I can’t do these things because Starfield, like the real world I’ve been living in this year, doesn’t seem built to care about what real people might think or want. It’s not listening. Not necessarily because it hates us and enjoys the idea of watching us struggle, as comforting as that may be to think, but because it simply doesn't care if we live or die.
As I've wandered through its Godless universe, I’ve never actually been alone, but that’s exactly how I’ve felt. Despite the fact I’ve constantly heard my followers marching metronomically in my footsteps and felt the eyes of my crew on me as I sleep aboard my ship, they all feel so distant. They keep telling me how much they appreciate being in my orbit on a daily basis, but it’s as if they’re doing it through text on a screen, as they sit a thousand miles away from me.
I know they’re being genuine and I try to believe them. I really do, but it’s hard.
In our own insulated little bubble, we travel through a world that simultaneously seems incomprehensibly vast - in a fashion that reinforces exactly how tiny and insignificant you actually are more than it inspires cosmic wonder - and suffocatingly small. Inside this cavernous coffin, sold to us as Humanity’s home among the stars, there are only a few densely-populated systems which actually feel like that. Beyond them lie an overwhelming mass of places that are functionally close to empty or house ruins that might once have been something, but are now just home to nameless enemies purported to be gradually picking them clean. We’re in space, but the spacers have nothing to say aside from telling you to die.
It’s as though all of the real people have gradually been made redundant from 90% of the universe. They’ve been sent scattering back to the few remaining places where the lights are still being kept on or still traipsing through the wreckage, hopelessly trying to find something of value in the abandoned and the lost.
Everywhere you look, you see things that people have dedicated years of their finite lives to building and maintaining, seemingly cast aside for no reason other than that someone with power said so. If you’ve played the game for more than five minutes, you’ve encountered one of these people. “I failed, because I was more concerned about exploring the stars, rather than pushing a pencil,” Sarah Morgan says of her eight-year tenure running the UC’s navigator corps. “Because of my lack of foresight, all I ended up with was a shattered division and a bunch of excuses.”
The great bodies that ordered these shutterings sit fat and happy in their own little fiefdoms, having given up all out warfare in favour of meaningless posturing.

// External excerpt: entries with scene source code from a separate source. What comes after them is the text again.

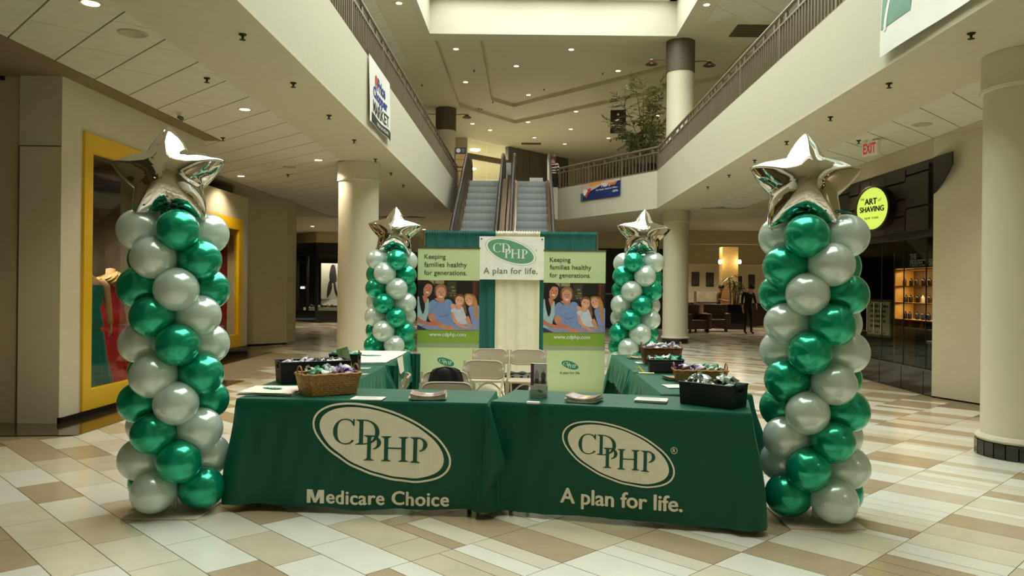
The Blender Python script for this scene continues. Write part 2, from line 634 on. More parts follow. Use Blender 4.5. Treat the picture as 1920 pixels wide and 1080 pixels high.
# ================================================================ UPPER CEILING AND SKYLIGHT
ZC = 8.1
mb = MB()
mb.box(-12, WX0, -6, 48, ZC, 8.6)
mb.box(WX1, 12, -6, 20.4, ZC, 8.6)
mb.box(WX0, WX1, -6, WY0, ZC, 8.6)
mb.box(WX0, 12, 20.4, 21.0, ZC, 8.6)
mb.prism([(-2.64, 21), (-2.57, 21), (-2.57, 28.7), (-.58, 31.5), (6, 24.5), (6, 21), (12, 21), (12, 48), (-2.64, 48)], ZC, 8.6)
mb.prism([(-2.57, 21), (-1.38, 21), (-1.38, 28.2), (-.6, 29.2), (4.3, 23.8), (4.3, 21), (6, 21), (6, 24.5), (-.58, 31.5), (-2.57, 28.7)], ZC + 0.13, 8.6)
mb.box(-2.6, 6, 21, 31.6, ZC + 0.26, 8.6)
ceil = struct('ceiling', mb, paint, 'stepped cream ceiling of the upper floor beyond the skylight', 'ceiling')
ceil_panels(ceil, [4.3, 7.4], 9.0, 19.6, 1.1, ZC - 0.012, ZC, panel_m, 4.0, -1, 1.6)
ceil_panels(ceil, [-6.2, -3.6], 10.0, 23.4, 1.1, ZC - 0.012, ZC, panel_m, 3.07, 1, 1.6)
mb = MB()
e_ = .015
for a in ((WX0 - .15, WX0 + e_, WY0, WY1), (WX1 - e_, WX1 + .15, WY0, WY1), (WX0 - .15, WX1 + .15, WY0 - .15, WY0 + e_), (WX0 - .15, WX1 + .15, WY1 - e_, WY1 + .15)):
    mb.box(a[0], a[1], a[2], a[3], ZC - 0.012, 9.05)
struct('trim_2', mb, fascia_m, 'cream walls of the well below the skylight', 'trim')
sky = thing('window_1', 'bright white skylight over the court', 'skylight', (0, 0, 0))
sky['kind'] = 'structure'
fr = MB()
for a in ((WX0, WX0 + .2, WY0, WY1), (WX1 - .2, WX1, WY0, WY1), (WX0, WX1, WY0, WY0 + .2), (WX0, WX1, WY1 - .25, WY1)):
    fr.box(a[0], a[1], a[2], a[3], 9.0, 9.1)
fr.build('frame', white_m, sky)
ny, nx = 10, 3
for j in range(1, ny):
    y = WY0 + (WY1 - WY0) * j / ny
    MB().box(WX0, WX1, y - .035, y + .035, 9.0, 9.12).build('glazing_bar', white_m, sky)
for i in range(1, nx):
    x = WX0 + (WX1 - WX0) * i / nx
    MB().box(x - .035, x + .035, WY0, WY1, 9.0, 9.12).build('glazing_bar', white_m, sky)
sg = glass('skylight_glass', (250, 252, 250), 0.0)
for j in range(ny):
    for i in range(nx):
        x0 = WX0 + (WX1 - WX0) * i / nx; x1 = WX0 + (WX1 - WX0) * (i + 1) / nx
        y0 = WY0 + (WY1 - WY0) * j / ny; y1 = WY0 + (WY1 - WY0) * (j + 1) / ny
        MB().add([(x0, y0, 9.06), (x1, y0, 9.06), (x1, y1, 9.06), (x0, y1, 9.06)], [(0, 1, 2, 3)]).build('pane', sg, sky)

# ================================================================ OUTER WALLS
def wall(name, label, boxes, mat):
    m_ = MB()
    for b in boxes:
        m_.box(*b)
    return struct(name, m_, mat, label, 'wall')
wall('wall_back', 'plain beige wall closing the far end of the mall', [(-12, 12, 47.8, 48, 0, 8.6)], paint2)
wall('wall_front', 'plain beige wall behind the viewer', [(-12, 12, -6.2, -6, 0, 8.6)], paint2)
wall('wall_left', 'plain beige wall at the far left of the mall', [(-12.2, -12, -6, 48, 0, 8.6), (-9.2, -9, -6, 19, 0, ZS)], paint2)
wall('wall_right', 'plain beige wall at the far right of the mall', [(12, 12.2, -6, 48, 0, 8.6), (6.15, 6.4, -6, 10.2, 0, ZS)], paint2)

# ---------------- left shop (first yellow window)
X1 = -4.97
wl = MB()
wl.box(-5.42, X1, 8.33, 8.72, 0.0, ZS)
wl.box(-5.2, X1, 8.72, 11.55, 3.19, ZS)
wl.box(-5.2, X1, 8.72, 11.55, 0.0, 0.07)
wl.box(-5.4, X1, 11.55, 12.0, 0.0, ZS)
wl.box(-6.5, -5.4, 11.85, 12.0, 0.0, ZS)
shop1 = struct('wall_left', wl, paint, 'beige shop wall holding the near yellow-framed display window', 'wall')
MB().box(-9, -5.43, 8.36, 8.6, 0, ZS).build('panel', paint2, shop1)
MB().box(-5.425, -5.415, 8.325, 8.35, 0, 2.95).build('joint', dark_gap, shop1)
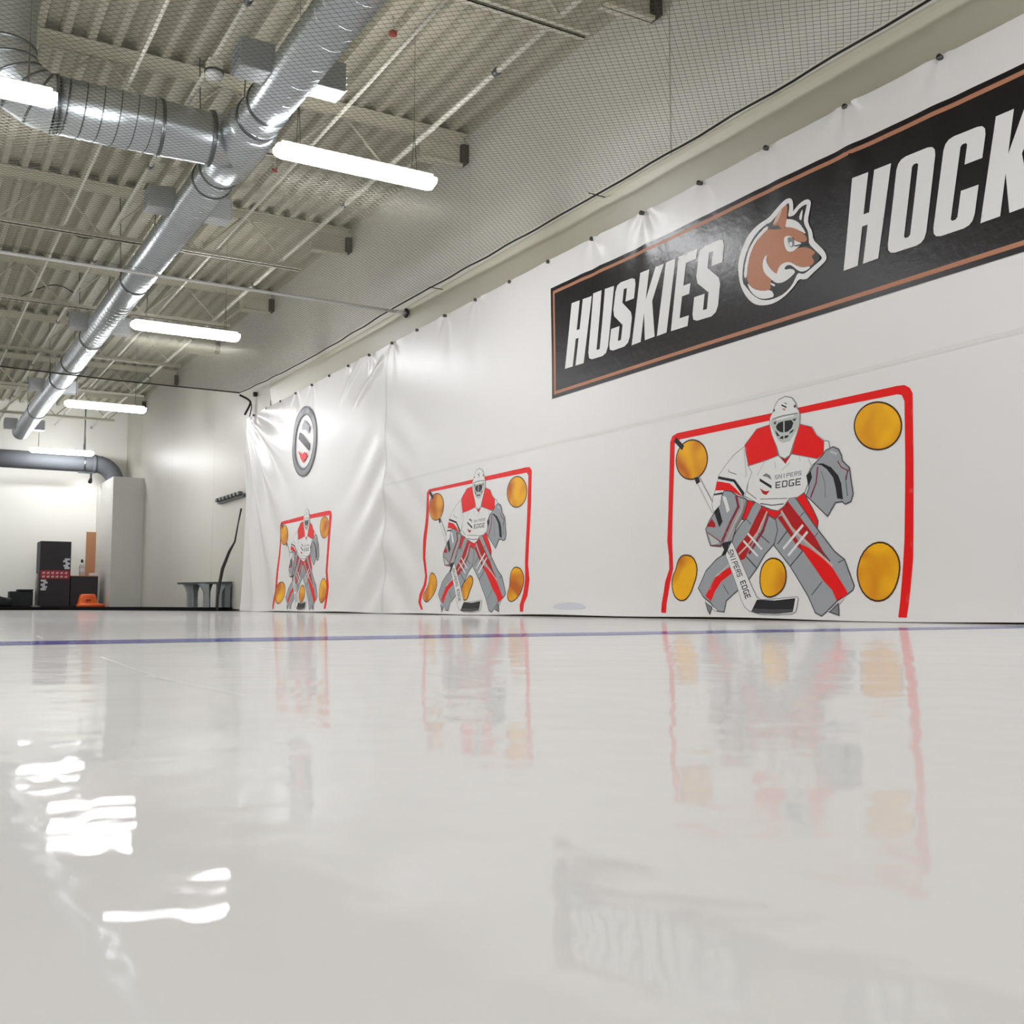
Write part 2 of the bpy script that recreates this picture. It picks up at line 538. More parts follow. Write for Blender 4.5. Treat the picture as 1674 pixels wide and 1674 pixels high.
BY, BR = 7.83, 0.20
branch = duct
MB().tube([(DX, BY - 0.42, DZ), (DX, BY - 0.36, DZ), (DX, BY + 0.36, DZ), (DX, BY + 0.42, DZ)], BR, 40, radii=[DR + 0.004, 0.192, 0.192, DR + 0.004]).build('tee', M['galv'], duct, True)
mb = MB()
mb.tube([(DX - 0.02, BY, DZ), (1.9, BY, DZ), (1.55, BY, DZ), (0.85, BY, DZ)], BR, 36, radii=[0.188, 0.192, BR, BR])
mb.build('branch_shell', M['galv'], branch, True)
pts = [(1.55 - a / (2 * math.pi) * 0.115, BY + (BR + 0.001) * math.cos(a), DZ + (BR + 0.001) * math.sin(a)) for a in np.arange(0, 0.7 / 0.115 * 2 * math.pi, math.pi / 10)]
MB().tube(pts, 0.0045, 4).build('spiral_seam', M['galv_dark'], branch, True)
el = [(0.85 - 0.33 * math.sin(a), BY, DZ + 0.33 * (1 - math.cos(a))) for a in np.linspace(0, math.pi / 2, 6)] + [(0.52, BY, 4.47)]
mb = MB()
mb.tube(el, BR, 36)
eb = mb.build('elbow', M['galv'], branch, False)
for i in range(1, 6):
    p, q = Vector(el[i]), Vector(el[i + 1])
    d = (q - p).normalized() * 0.008
    MB().tube([p - d, p + d], BR + 0.008, 32).build('gore_seam', M['galv_dark'], eb, True)
for x in (0.85, 1.56, 1.93):
    MB().tube([(x - 0.012, BY, DZ), (x + 0.012, BY, DZ)], BR + 0.010, 32).build('band', M['galv_dark'], branch, True)

# grey pipe along the far wall
gp = empty('grey_pipe', (2.0, 24.35, 3.14), 'fat grey pipe along the far wall turning down into the corner column', 'pipe')
PR = 0.19
pts = [(X0 + 0.3, 24.35, 3.14), (0, 24.35, 3.14), (3.75, 24.35, 3.14)] + [(3.75 + 0.40 * math.sin(a), 24.35, 3.14 - 0.40 * (1 - math.cos(a))) for a in np.linspace(0.2, math.pi / 2, 7)] + [(4.15, 24.35, 2.70)]
MB().tube(pts, PR, 28).build('pipe_run', M['pipe_grey'], gp, True)
MB().tube([(3.68, 24.35, 3.14), (3.75, 24.35, 3.14)], PR + 0.012, 28).build('pipe_joint', M['pipe_grey'], gp, True)
hg = gp
tube('hanger_rod', [(3.50, 24.35, 3.55), (3.50, 24.35, 4.46)], 0.012, M['steel_wire'], hg)
mb = MB()
mb.tube([(3.50, 24.35 + 0.2 * math.cos(a), 3.14 + 0.2 * math.sin(a)) for a in np.linspace(0, 2 * math.pi, 20)], 0.014, 5)
mb.box((3.48, 24.33, 3.34), (3.52, 24.37, 3.56))
mb.build('clamp_ring', M['galv_dark'], hg)
box('cross_bar', (3.36, 24.12, 2.90), (3.66, 24.16, 2.935), M['galv_dark'], hg)
sp = empty('spotlight', (3.66, 24.6, 2.8), 'small black spotlight under the grey pipe by the column', 'spotlight')
MB().tube([(3.66, 24.40, 2.82), (3.66, 24.50, 2.76)], 0.04, 12, radii=[0.03, 0.045]).build('lamp_head', M['cable'], sp, True)
box('bracket', (3.645, 24.36, 2.82), (3.675, 24.42, 2.95), M['cable'], sp)
sl = bpy.data.lights.new('spot_lamp', 'SPOT')
sl.energy, sl.spot_size, sl.spot_blend, sl.shadow_soft_size = 2.5, 2.4, 0.6, 0.03
so = bpy.data.objects.new('spot_lamp', sl)
so.location = (3.66, 24.52, 2.75)
so.rotation_euler = (math.radians(45), 0, 0)
COL.objects.link(so)

# unseen area lamp added behind the grey pipe to brighten the far wall
wl = bpy.data.lights.new('added_wall_fill', 'AREA')
wl.shape, wl.size, wl.size_y, wl.energy = 'RECTANGLE', 9.5, 0.06, 9
wo = bpy.data.objects.new('added_wall_fill', wl)
wo.location = (-0.9, 24.70, 3.08)
wo.rotation_euler = (math.radians(40), 0, 0)
COL.objects.link(wo)

# ------------------------------------------------------------------ strip lights


def strip_light(loc):
    x, y, z = loc
    r = empty('strip_light', loc, 'lit white strip light hanging nearest the right wall, closest row', 'ceiling light', 'hanging strip lights')
    L, w = LIGHT_LEN / 2, LIGHT_W / 2
    # lens: bowed section, ends drawn in
    sec = [(-1.0, 0.030), (-0.96, 0.0), (-0.75, -0.028), (-0.4, -0.042), (0, -0.056), (0.4, -0.042), (0.75, -0.028), (0.96, 0.0), (1.0, 0.030)]
    st = [(-L, 0.80, 0.35), (-L + 0.015, 0.92, 0.75), (-L + 0.05, 1, 1), (L - 0.05, 1, 1), (L - 0.015, 0.92, 0.75), (L, 0.80, 0.35)]
    V = [(x + a, y + s * w * k, z + (q if q > 0 else q * kz)) for a, k, kz in st for s, q in sec]
    n = len(sec)
    F = [(i * n + j, i * n + j + 1, (i + 1) * n + j + 1, (i + 1) * n + j) for i in range(len(st) - 1) for j in range(n - 1)]
    F += [tuple(range(n - 1, -1, -1)), tuple(range((len(st) - 1) * n, len(st) * n))]
    mesh('lens', V, F, M['lens'], r, True)
    mb = MB()
    mb.box((x - L + 0.03, y - w + 0.012, z + 0.03), (x + L - 0.03, y + w - 0.012, z + 0.062), 0.008)
    mb.build('housing', M['housing'], r)
    for s in (-1, 1):
        mb = MB()
        for e in (-1, 1):
            mb.tube([(x + s * 0.45, y + e * 0.05, z + 0.06), (x + s * 0.45, y, z + 0.38)], 0.003, 4)
        mb.tube([(x + s * 0.45, y, z + 0.38), (x + s * 0.45, y, 4.46)], 0.002, 4)
        mb.build('hanging_wire', M['steel_wire'], r)
    return r


L0 = strip_light((COLS[0], ROWS[0], LIGHT_Z))
L0['label'] = 'lit white strip light with its right end closest to the tarp, largest one in view'
copy_tree(L0, (COLS[1], ROWS[0], LIGHT_Z), 'lit white strip light cut by the left photo edge, in front of the branch duct')
copy_tree(L0, (2.85, ROWS[1], LIGHT_Z), 'lit white strip light second along the duct, past the long pole')
copy_tree(L0, (2.87, ROWS[2], LIGHT_Z), 'lit white strip light third along the duct, in front of the far joists')
copy_tree(L0, (2.96, ROWS[3] - 0.3, LIGHT_Z), 'lit white strip light in front of the fat grey pipe')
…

They’re no longer really at war, just desperate to keep their coffers as full as possible and ensure loyalty from their captive audiences by convincing these populations that monoliths shrouded in their colours are the best to keep living in the shadows of and swearing fealty to.
This particular brand of nationalism feels just like the sickeningly chummy-sounding marketing miasma being pumped out by the various corporations that’ve spun their webs across UC and Freestar-controlled space. The galaxy is haunted by the ghost of the suffering caused by the end result of their attempts at expanding their influence across the interstellar frontier, so now they’re left trying to buy up and consolidate power in the withering husk of civilisation that remains.
Although I seem to spend most of my time just collecting various commodities and transferring them from one place to another, I do sometimes stumble across wondrous and beautiful things in the great dark beyond. There are breathtaking vistas and miraculous wonders out there, just waiting to be unearthed or re-discovered by people that might find joy in them.
I try to concentrate on these, no matter how large, small or somewhere in between they might seem. I try to take solace in their existence. To see it as evidence that, somehow, we are on the right path. Sometimes it works.
Eventually, I reach a point at which I feel like I’ve turned over nearly every stone and been stared at by every blank face in the vast expanse. I head for the unity, having put together the jigsaw puzzle that yields the nature of Starfield’s universe. Another version of me waits, surrounded by the glistening, dancing cosmic adornments of a corridor between worlds. In an unnervingly robotic voice they recount to me some of the consequences of the life I’ve lived.
Then, I walk into the shimmering mass at the centre of it all. No one and nothing comes with me. I stand alone, in a brave new world that looks pretty much exactly the same as the one I’ve just departed.
All I can do, much like the downtrodden masses of the Settled Systems, is gradually start trying to build something worthwhile once again, knowing that it’ll eventually end up abandoned.
I’m playing Starfield, and it’s 2023.